● **DATASET EXCERPT**:
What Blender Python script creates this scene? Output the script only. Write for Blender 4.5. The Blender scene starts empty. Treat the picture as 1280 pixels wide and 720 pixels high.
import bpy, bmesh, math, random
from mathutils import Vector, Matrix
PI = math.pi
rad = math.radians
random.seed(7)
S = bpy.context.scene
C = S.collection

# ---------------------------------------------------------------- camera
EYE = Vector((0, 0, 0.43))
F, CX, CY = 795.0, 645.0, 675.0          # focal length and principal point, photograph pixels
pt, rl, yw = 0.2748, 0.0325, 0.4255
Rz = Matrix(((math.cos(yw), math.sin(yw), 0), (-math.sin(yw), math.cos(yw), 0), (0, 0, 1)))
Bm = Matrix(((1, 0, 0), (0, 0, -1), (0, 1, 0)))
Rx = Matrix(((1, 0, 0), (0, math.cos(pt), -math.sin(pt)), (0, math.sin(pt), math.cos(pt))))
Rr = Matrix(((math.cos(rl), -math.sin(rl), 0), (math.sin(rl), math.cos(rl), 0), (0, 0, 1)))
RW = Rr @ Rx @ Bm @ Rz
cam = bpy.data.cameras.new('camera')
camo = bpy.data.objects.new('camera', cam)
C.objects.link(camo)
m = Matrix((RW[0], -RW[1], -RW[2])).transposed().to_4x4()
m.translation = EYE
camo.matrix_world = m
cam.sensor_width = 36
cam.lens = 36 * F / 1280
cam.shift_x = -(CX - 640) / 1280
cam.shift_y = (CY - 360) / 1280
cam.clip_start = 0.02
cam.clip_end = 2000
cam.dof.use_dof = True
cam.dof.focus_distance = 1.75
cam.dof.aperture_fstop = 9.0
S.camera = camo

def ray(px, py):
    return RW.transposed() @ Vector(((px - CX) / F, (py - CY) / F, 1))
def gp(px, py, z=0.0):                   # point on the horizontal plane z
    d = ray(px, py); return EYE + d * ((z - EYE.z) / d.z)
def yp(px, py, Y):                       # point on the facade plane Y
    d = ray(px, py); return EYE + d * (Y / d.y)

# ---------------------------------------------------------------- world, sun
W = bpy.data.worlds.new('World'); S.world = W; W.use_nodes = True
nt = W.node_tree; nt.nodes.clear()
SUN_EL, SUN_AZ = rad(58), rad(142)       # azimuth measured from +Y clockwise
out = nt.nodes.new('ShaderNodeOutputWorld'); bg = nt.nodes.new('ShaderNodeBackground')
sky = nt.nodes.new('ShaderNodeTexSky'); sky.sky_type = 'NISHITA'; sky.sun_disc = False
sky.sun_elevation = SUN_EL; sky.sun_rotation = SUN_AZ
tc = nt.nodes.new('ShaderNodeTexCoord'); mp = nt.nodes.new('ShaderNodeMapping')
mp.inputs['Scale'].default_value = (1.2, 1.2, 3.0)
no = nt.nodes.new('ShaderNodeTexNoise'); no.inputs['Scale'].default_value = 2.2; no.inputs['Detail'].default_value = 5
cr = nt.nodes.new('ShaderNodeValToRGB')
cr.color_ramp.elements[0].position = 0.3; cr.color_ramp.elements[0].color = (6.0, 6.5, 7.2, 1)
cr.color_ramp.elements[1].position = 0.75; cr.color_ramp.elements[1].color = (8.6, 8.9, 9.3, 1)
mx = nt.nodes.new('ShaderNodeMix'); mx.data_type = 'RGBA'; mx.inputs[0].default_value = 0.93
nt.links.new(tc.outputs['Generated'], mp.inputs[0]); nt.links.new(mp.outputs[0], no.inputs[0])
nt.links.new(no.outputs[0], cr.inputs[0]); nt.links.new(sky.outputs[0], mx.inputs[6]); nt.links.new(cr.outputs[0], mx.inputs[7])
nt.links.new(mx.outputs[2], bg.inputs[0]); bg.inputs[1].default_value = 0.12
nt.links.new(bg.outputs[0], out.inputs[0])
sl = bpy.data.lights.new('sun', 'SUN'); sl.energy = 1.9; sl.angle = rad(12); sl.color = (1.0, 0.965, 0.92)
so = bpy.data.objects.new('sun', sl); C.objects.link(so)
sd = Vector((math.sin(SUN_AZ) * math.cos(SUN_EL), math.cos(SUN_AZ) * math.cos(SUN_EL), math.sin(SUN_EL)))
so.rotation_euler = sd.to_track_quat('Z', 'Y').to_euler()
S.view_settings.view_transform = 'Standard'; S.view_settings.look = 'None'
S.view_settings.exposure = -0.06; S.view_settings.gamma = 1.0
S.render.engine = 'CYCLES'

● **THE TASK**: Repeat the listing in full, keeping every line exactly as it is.

● **RESULT FOR THIS EXERCISE**:
What Blender Python script creates this scene? Output the script only. Write for Blender 4.5. The Blender scene starts empty. Treat the picture as 1280 pixels wide and 720 pixels high.
import bpy, bmesh, math, random
from mathutils import Vector, Matrix
PI = math.pi
rad = math.radians
random.seed(7)
S = bpy.context.scene
C = S.collection

# ---------------------------------------------------------------- camera
EYE = Vector((0, 0, 0.43))
F, CX, CY = 795.0, 645.0, 675.0          # focal length and principal point, photograph pixels
pt, rl, yw = 0.2748, 0.0325, 0.4255
Rz = Matrix(((math.cos(yw), math.sin(yw), 0), (-math.sin(yw), math.cos(yw), 0), (0, 0, 1)))
Bm = Matrix(((1, 0, 0), (0, 0, -1), (0, 1, 0)))
Rx = Matrix(((1, 0, 0), (0, math.cos(pt), -math.sin(pt)), (0, math.sin(pt), math.cos(pt))))
Rr = Matrix(((math.cos(rl), -math.sin(rl), 0), (math.sin(rl), math.cos(rl), 0), (0, 0, 1)))
RW = Rr @ Rx @ Bm @ Rz
cam = bpy.data.cameras.new('camera')
camo = bpy.data.objects.new('camera', cam)
C.objects.link(camo)
m = Matrix((RW[0], -RW[1], -RW[2])).transposed().to_4x4()
m.translation = EYE
camo.matrix_world = m
cam.sensor_width = 36
cam.lens = 36 * F / 1280
cam.shift_x = -(CX - 640) / 1280
cam.shift_y = (CY - 360) / 1280
cam.clip_start = 0.02
cam.clip_end = 2000
cam.dof.use_dof = True
cam.dof.focus_distance = 1.75
cam.dof.aperture_fstop = 9.0
S.camera = camo

def ray(px, py):
    return RW.transposed() @ Vector(((px - CX) / F, (py - CY) / F, 1))
def gp(px, py, z=0.0):                   # point on the horizontal plane z
    d = ray(px, py); return EYE + d * ((z - EYE.z) / d.z)
def yp(px, py, Y):                       # point on the facade plane Y
    d = ray(px, py); return EYE + d * (Y / d.y)

# ---------------------------------------------------------------- world, sun
W = bpy.data.worlds.new('World'); S.world = W; W.use_nodes = True
nt = W.node_tree; nt.nodes.clear()
SUN_EL, SUN_AZ = rad(58), rad(142)       # azimuth measured from +Y clockwise
out = nt.nodes.new('ShaderNodeOutputWorld'); bg = nt.nodes.new('ShaderNodeBackground')
sky = nt.nodes.new('ShaderNodeTexSky'); sky.sky_type = 'NISHITA'; sky.sun_disc = False
sky.sun_elevation = SUN_EL; sky.sun_rotation = SUN_AZ
tc = nt.nodes.new('ShaderNodeTexCoord'); mp = nt.nodes.new('ShaderNodeMapping')
mp.inputs['Scale'].default_value = (1.2, 1.2, 3.0)
no = nt.nodes.new('ShaderNodeTexNoise'); no.inputs['Scale'].default_value = 2.2; no.inputs['Detail'].default_value = 5
cr = nt.nodes.new('ShaderNodeValToRGB')
cr.color_ramp.elements[0].position = 0.3; cr.color_ramp.elements[0].color = (6.0, 6.5, 7.2, 1)
cr.color_ramp.elements[1].position = 0.75; cr.color_ramp.elements[1].color = (8.6, 8.9, 9.3, 1)
mx = nt.nodes.new('ShaderNodeMix'); mx.data_type = 'RGBA'; mx.inputs[0].default_value = 0.93
nt.links.new(tc.outputs['Generated'], mp.inputs[0]); nt.links.new(mp.outputs[0], no.inputs[0])
nt.links.new(no.outputs[0], cr.inputs[0]); nt.links.new(sky.outputs[0], mx.inputs[6]); nt.links.new(cr.outputs[0], mx.inputs[7])
nt.links.new(mx.outputs[2], bg.inputs[0]); bg.inputs[1].default_value = 0.12
nt.links.new(bg.outputs[0], out.inputs[0])
sl = bpy.data.lights.new('sun', 'SUN'); sl.energy = 1.9; sl.angle = rad(12); sl.color = (1.0, 0.965, 0.92)
so = bpy.data.objects.new('sun', sl); C.objects.link(so)
sd = Vector((math.sin(SUN_AZ) * math.cos(SUN_EL), math.cos(SUN_AZ) * math.cos(SUN_EL), math.sin(SUN_EL)))
so.rotation_euler = sd.to_track_quat('Z', 'Y').to_euler()
S.view_settings.view_transform = 'Standard'; S.view_settings.look = 'None'
S.view_settings.exposure = -0.06; S.view_settings.gamma = 1.0
S.render.engine = 'CYCLES'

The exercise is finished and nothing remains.